[Records with scene code]
________

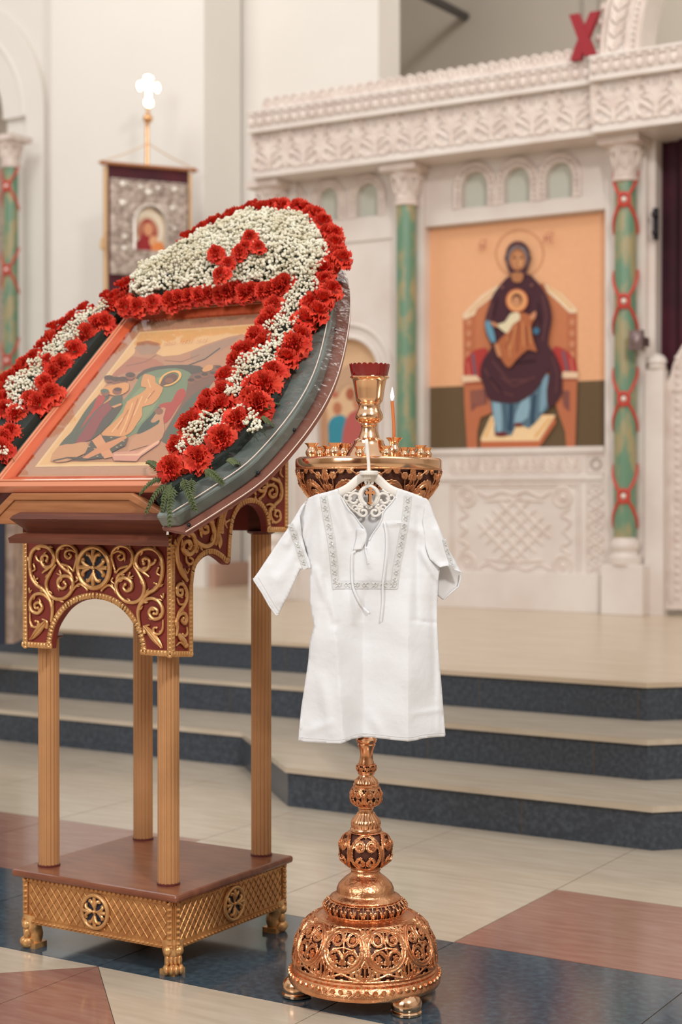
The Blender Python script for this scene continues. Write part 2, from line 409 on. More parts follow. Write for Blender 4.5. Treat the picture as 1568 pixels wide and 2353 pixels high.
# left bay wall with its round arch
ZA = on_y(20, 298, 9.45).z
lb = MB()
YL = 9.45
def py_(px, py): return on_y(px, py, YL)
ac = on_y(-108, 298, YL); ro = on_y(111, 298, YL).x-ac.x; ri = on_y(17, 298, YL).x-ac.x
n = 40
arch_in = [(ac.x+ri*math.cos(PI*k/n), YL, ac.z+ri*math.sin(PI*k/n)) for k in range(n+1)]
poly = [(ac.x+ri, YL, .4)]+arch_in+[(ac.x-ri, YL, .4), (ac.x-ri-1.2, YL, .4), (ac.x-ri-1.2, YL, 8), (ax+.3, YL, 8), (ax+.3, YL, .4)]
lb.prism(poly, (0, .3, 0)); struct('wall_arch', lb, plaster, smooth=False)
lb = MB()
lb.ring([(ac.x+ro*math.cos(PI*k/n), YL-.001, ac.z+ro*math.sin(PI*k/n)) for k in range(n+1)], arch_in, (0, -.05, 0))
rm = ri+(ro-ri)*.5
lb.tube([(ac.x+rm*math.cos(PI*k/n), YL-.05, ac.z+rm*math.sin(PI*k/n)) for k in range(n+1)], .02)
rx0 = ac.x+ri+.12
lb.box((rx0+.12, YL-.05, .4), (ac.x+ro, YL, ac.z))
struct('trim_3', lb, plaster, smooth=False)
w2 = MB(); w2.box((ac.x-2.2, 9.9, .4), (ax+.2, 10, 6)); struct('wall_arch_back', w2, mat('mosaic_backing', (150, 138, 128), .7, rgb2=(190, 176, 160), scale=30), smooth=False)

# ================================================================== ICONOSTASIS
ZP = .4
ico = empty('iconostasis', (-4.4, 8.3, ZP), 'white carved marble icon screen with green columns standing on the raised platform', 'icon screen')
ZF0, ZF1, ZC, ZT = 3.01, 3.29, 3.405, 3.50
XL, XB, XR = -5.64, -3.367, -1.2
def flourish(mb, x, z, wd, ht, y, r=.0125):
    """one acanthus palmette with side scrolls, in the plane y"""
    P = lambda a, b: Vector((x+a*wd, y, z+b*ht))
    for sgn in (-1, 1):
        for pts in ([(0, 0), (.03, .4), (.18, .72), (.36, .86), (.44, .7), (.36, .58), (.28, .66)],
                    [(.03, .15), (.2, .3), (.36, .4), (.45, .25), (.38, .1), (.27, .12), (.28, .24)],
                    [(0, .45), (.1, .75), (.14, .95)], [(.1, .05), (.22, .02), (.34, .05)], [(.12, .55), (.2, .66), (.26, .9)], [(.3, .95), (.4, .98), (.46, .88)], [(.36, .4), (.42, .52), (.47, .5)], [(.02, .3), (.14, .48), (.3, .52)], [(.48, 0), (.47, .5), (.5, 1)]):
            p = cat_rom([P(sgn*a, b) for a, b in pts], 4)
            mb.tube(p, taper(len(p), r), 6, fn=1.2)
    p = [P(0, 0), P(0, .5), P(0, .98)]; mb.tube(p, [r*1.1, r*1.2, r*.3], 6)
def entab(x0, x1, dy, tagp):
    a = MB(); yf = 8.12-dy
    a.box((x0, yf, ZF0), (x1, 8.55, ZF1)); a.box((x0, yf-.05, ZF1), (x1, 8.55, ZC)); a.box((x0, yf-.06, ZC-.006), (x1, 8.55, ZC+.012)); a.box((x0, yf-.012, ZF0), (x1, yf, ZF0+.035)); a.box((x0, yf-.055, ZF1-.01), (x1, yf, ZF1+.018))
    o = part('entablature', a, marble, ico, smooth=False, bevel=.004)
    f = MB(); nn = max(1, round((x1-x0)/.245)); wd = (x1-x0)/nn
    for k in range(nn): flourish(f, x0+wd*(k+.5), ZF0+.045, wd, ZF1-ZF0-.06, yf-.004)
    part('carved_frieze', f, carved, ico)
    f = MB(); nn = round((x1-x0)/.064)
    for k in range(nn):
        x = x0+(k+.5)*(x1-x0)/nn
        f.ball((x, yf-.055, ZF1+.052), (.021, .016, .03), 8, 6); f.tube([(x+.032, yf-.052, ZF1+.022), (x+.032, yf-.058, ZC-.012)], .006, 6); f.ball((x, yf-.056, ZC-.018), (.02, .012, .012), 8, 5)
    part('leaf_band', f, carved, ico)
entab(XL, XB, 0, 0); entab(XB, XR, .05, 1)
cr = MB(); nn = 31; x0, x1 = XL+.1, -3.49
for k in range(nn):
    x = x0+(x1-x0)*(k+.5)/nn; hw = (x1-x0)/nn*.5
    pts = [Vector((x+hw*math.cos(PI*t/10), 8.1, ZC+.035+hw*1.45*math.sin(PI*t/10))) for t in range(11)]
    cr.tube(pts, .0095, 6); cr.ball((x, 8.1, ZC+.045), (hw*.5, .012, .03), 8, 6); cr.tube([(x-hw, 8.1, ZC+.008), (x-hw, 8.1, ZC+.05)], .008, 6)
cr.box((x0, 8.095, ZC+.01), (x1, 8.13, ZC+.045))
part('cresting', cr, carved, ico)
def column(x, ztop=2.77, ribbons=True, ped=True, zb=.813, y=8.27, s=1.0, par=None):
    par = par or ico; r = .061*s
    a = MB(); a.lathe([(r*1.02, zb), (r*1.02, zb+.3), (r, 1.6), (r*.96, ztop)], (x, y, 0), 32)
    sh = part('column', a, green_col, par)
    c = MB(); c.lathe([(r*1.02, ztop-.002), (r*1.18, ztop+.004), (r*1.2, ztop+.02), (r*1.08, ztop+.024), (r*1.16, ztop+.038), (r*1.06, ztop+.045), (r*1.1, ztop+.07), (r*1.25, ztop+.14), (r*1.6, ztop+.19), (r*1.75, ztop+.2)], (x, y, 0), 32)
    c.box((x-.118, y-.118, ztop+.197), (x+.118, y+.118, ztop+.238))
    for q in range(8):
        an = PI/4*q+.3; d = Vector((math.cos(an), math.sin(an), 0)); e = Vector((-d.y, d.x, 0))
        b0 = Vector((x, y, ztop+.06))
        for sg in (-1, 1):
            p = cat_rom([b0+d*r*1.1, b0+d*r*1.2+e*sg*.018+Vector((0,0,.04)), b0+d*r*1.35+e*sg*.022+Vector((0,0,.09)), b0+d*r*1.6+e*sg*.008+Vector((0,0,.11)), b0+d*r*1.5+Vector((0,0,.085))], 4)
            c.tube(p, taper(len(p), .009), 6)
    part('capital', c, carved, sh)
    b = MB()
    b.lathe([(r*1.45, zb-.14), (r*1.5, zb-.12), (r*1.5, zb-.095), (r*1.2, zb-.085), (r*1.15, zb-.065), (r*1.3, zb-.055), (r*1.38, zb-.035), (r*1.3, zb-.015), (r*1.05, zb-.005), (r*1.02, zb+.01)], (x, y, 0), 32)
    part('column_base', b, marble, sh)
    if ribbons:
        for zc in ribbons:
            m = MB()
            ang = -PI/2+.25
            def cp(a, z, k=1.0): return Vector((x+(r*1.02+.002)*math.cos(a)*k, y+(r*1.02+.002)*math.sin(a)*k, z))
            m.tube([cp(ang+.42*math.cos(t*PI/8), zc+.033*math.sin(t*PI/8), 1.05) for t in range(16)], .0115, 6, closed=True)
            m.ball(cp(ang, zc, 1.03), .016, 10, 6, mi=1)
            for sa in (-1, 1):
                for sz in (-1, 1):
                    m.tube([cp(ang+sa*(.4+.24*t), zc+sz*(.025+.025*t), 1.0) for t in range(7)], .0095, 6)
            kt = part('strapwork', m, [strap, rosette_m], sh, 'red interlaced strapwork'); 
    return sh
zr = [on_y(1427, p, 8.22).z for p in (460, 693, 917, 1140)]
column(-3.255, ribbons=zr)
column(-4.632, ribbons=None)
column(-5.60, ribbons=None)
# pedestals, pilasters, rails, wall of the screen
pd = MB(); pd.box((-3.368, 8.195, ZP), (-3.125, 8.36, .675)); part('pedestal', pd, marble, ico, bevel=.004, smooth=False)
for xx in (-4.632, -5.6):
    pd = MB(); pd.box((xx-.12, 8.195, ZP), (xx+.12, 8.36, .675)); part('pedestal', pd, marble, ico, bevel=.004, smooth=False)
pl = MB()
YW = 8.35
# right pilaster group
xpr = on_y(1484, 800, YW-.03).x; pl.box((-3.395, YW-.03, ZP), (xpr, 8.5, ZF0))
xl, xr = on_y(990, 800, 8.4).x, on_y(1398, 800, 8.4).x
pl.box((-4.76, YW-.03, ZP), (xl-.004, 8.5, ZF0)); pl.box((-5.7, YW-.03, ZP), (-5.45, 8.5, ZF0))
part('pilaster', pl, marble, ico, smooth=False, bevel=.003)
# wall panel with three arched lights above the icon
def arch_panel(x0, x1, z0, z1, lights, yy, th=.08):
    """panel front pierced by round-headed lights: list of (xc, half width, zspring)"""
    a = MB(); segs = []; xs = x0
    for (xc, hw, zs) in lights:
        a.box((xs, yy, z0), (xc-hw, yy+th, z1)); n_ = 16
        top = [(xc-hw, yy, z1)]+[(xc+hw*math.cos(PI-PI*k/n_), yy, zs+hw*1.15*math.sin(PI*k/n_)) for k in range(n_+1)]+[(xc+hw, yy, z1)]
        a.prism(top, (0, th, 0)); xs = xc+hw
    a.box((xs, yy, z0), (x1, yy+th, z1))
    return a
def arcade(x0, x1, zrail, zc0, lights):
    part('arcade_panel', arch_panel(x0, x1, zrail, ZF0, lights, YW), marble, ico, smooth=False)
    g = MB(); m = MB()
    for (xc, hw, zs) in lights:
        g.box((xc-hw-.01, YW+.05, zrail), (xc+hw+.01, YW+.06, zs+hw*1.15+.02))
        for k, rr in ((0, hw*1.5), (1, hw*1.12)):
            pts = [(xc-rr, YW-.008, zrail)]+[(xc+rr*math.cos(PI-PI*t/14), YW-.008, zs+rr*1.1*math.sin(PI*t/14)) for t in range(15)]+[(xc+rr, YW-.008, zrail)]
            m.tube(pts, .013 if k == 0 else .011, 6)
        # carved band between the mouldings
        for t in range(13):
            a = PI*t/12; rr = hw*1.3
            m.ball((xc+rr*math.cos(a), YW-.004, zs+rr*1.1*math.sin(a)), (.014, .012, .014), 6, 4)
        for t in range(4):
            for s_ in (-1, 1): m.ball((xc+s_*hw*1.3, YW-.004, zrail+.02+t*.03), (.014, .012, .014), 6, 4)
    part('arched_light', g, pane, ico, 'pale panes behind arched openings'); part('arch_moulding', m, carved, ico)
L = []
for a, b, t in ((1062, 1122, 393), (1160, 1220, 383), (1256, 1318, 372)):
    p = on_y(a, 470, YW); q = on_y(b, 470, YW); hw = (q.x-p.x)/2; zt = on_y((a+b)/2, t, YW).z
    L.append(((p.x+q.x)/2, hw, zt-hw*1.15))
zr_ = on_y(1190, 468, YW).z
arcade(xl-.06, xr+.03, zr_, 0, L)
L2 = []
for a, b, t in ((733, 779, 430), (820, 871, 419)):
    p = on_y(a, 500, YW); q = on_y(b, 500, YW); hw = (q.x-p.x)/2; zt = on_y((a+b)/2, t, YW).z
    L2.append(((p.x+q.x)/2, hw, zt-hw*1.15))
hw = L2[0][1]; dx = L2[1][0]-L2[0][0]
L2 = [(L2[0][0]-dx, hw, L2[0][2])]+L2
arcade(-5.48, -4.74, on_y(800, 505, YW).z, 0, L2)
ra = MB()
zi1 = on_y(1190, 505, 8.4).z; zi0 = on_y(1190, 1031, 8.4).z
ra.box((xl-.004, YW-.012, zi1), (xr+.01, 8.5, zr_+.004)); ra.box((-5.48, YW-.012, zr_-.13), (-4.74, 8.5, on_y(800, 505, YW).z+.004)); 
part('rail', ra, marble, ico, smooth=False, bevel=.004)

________

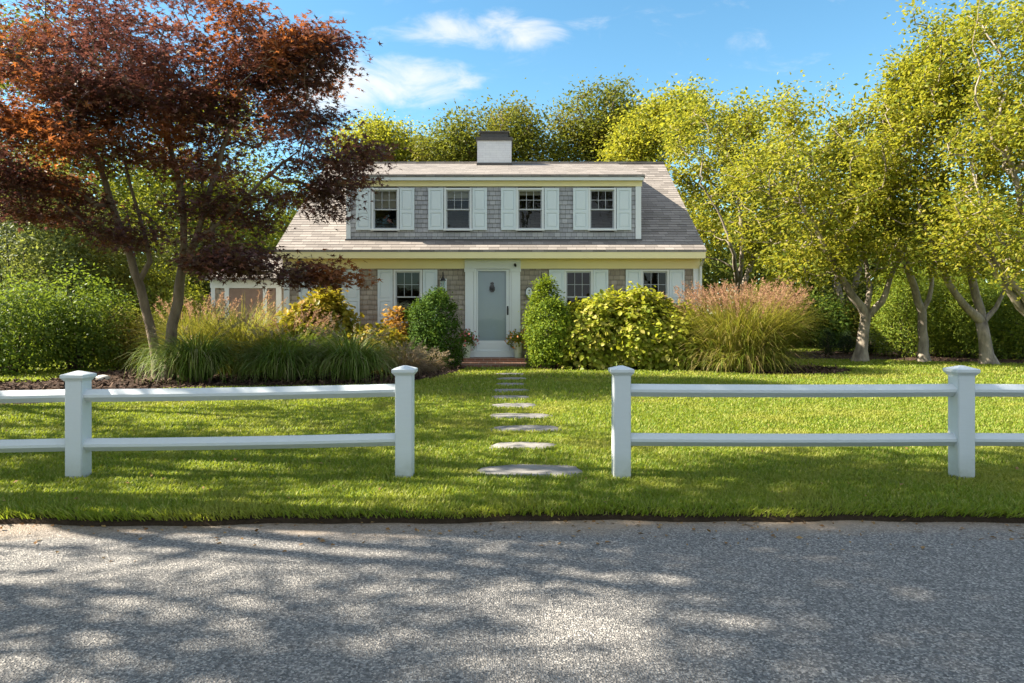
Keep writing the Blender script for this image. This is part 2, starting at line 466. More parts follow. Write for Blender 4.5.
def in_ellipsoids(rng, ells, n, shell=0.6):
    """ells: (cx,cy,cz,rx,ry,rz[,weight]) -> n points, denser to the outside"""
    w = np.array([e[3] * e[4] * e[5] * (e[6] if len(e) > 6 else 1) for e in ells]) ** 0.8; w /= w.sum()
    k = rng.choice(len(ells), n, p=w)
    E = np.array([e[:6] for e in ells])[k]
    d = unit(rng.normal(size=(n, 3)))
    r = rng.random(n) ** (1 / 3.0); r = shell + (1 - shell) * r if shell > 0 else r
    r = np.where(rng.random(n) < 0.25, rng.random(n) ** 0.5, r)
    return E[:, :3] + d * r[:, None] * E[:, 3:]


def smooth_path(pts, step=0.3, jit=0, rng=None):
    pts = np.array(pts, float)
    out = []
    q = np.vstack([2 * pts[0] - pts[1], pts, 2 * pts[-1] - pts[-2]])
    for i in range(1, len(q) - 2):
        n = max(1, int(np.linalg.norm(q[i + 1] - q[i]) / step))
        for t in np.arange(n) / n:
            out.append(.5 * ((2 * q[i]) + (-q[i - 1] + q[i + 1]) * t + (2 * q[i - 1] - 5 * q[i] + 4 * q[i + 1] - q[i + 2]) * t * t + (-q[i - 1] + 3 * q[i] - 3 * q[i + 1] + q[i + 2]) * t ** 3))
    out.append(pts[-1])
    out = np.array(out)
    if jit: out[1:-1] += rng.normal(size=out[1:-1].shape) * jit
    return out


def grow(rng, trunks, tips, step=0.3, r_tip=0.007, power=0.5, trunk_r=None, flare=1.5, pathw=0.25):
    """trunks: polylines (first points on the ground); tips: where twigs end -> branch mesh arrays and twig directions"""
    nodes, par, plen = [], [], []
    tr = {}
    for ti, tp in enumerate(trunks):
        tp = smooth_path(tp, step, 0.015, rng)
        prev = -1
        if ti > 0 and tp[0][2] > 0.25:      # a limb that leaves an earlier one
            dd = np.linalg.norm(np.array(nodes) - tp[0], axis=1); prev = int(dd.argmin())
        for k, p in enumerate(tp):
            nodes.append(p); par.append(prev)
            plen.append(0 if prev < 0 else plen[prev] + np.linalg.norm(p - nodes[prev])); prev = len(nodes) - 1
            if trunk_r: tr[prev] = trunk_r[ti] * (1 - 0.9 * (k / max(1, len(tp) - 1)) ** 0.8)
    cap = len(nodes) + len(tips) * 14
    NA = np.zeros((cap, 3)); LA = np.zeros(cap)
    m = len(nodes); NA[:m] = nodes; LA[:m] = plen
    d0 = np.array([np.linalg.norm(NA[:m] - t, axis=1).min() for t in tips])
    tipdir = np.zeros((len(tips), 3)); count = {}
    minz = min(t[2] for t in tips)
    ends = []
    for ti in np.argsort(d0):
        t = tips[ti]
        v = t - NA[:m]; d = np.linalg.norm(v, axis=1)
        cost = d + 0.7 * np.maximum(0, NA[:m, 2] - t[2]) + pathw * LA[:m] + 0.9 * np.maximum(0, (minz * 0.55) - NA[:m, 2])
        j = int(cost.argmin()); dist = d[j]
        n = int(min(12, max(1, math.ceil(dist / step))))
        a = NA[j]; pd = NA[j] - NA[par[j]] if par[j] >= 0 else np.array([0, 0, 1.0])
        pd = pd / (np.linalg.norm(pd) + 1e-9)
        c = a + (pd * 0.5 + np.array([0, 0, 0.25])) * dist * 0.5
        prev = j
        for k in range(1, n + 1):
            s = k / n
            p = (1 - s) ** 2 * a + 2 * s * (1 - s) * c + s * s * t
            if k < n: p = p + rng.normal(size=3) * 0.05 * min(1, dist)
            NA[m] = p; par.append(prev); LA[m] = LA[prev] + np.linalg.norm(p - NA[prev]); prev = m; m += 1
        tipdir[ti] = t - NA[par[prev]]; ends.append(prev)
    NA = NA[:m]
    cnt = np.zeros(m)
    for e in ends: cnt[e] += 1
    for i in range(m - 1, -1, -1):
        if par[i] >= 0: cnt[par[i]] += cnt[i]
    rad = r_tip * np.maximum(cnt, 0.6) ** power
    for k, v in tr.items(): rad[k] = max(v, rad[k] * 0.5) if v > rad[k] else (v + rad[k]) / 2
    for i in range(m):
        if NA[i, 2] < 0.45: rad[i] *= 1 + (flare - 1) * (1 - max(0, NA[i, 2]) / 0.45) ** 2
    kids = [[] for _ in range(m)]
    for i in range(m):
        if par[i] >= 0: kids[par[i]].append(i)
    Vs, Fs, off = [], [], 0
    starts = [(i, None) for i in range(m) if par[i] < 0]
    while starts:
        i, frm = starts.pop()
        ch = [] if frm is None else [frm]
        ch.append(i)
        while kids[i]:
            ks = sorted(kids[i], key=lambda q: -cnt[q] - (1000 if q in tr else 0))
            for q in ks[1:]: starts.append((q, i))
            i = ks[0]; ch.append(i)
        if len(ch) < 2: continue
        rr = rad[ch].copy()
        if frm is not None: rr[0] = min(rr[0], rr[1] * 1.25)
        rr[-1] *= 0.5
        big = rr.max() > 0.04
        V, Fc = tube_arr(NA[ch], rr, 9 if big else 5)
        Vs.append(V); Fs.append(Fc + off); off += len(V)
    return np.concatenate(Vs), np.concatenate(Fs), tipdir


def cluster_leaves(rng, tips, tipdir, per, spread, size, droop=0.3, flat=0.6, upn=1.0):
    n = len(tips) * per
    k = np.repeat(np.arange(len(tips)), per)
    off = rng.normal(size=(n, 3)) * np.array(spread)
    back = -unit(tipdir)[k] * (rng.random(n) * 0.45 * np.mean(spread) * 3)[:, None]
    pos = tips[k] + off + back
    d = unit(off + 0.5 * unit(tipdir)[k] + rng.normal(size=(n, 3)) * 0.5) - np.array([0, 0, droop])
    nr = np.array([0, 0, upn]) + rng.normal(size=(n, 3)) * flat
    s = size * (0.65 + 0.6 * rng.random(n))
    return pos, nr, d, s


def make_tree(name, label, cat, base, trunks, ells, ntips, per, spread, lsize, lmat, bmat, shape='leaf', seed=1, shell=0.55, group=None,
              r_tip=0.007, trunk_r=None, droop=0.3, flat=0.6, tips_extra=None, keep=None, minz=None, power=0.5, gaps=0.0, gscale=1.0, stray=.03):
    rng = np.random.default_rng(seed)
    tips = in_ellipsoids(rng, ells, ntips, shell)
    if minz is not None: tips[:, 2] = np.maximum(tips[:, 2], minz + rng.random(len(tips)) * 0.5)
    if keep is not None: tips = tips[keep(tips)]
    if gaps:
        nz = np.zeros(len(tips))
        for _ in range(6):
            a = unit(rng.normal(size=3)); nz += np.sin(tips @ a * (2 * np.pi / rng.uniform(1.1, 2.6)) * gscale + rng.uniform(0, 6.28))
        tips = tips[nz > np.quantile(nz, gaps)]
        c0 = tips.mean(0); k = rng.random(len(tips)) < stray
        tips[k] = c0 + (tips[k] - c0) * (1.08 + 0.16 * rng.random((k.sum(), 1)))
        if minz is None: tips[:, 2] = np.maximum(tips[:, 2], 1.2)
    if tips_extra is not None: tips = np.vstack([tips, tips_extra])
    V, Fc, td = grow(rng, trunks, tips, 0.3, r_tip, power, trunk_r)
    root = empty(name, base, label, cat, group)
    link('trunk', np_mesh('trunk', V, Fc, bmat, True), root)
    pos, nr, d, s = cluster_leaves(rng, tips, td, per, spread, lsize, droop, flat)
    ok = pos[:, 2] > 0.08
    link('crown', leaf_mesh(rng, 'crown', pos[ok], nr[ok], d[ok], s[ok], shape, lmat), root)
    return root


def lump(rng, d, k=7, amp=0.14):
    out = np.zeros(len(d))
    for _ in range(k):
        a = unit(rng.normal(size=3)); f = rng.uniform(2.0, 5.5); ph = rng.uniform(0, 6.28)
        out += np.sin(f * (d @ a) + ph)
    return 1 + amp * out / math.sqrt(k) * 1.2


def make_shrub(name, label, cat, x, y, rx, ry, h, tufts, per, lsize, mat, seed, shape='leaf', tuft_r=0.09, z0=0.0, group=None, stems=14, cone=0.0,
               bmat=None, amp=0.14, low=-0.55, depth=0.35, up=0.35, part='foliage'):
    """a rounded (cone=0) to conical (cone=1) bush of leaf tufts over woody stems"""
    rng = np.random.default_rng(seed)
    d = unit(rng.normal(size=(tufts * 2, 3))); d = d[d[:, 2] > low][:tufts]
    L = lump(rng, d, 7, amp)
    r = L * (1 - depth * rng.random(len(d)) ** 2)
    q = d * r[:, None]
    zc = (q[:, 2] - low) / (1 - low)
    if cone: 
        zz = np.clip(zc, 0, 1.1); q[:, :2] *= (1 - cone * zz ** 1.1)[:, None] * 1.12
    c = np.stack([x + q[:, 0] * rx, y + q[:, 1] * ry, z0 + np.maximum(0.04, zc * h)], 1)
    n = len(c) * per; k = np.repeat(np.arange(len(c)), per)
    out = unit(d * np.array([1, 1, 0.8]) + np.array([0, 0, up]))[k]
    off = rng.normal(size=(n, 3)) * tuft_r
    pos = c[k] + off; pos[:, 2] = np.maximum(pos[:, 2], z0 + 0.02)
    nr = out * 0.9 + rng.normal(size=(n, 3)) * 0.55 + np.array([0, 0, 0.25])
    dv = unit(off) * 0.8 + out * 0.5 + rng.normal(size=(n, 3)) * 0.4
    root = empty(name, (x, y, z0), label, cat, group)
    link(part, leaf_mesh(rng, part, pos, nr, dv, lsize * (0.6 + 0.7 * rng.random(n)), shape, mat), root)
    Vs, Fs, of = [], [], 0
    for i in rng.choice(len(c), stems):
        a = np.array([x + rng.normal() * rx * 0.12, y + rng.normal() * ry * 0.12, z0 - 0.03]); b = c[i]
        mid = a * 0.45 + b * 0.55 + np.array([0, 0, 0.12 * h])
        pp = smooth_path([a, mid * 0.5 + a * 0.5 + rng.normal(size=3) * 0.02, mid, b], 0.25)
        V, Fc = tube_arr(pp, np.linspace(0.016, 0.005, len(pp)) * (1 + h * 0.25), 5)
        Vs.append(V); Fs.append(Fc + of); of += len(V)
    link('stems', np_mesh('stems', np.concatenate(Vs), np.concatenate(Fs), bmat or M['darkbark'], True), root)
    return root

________

▶ [Exercise aim]
Extract from the listing above the lines between the line containing "The Blender Python" and the line containing "w2 = MB(); w2.box((ac.x-2.2, 9.9, .4), (ax+.2, 10, 6));", keeping both of those lines. Output nothing else.

▶ [Written response]
The Blender Python script for this scene continues. Write part 2, from line 409 on. More parts follow. Write for Blender 4.5. Treat the picture as 1568 pixels wide and 2353 pixels high.
# left bay wall with its round arch
ZA = on_y(20, 298, 9.45).z
lb = MB()
YL = 9.45
def py_(px, py): return on_y(px, py, YL)
ac = on_y(-108, 298, YL); ro = on_y(111, 298, YL).x-ac.x; ri = on_y(17, 298, YL).x-ac.x
n = 40
arch_in = [(ac.x+ri*math.cos(PI*k/n), YL, ac.z+ri*math.sin(PI*k/n)) for k in range(n+1)]
poly = [(ac.x+ri, YL, .4)]+arch_in+[(ac.x-ri, YL, .4), (ac.x-ri-1.2, YL, .4), (ac.x-ri-1.2, YL, 8), (ax+.3, YL, 8), (ax+.3, YL, .4)]
lb.prism(poly, (0, .3, 0)); struct('wall_arch', lb, plaster, smooth=False)
lb = MB()
lb.ring([(ac.x+ro*math.cos(PI*k/n), YL-.001, ac.z+ro*math.sin(PI*k/n)) for k in range(n+1)], arch_in, (0, -.05, 0))
rm = ri+(ro-ri)*.5
lb.tube([(ac.x+rm*math.cos(PI*k/n), YL-.05, ac.z+rm*math.sin(PI*k/n)) for k in range(n+1)], .02)
rx0 = ac.x+ri+.12
lb.box((rx0+.12, YL-.05, .4), (ac.x+ro, YL, ac.z))
struct('trim_3', lb, plaster, smooth=False)
w2 = MB(); w2.box((ac.x-2.2, 9.9, .4), (ax+.2, 10, 6)); struct('wall_arch_back', w2, mat('mosaic_backing', (150, 138, 128), .7, rgb2=(190, 176, 160), scale=30), smooth=False)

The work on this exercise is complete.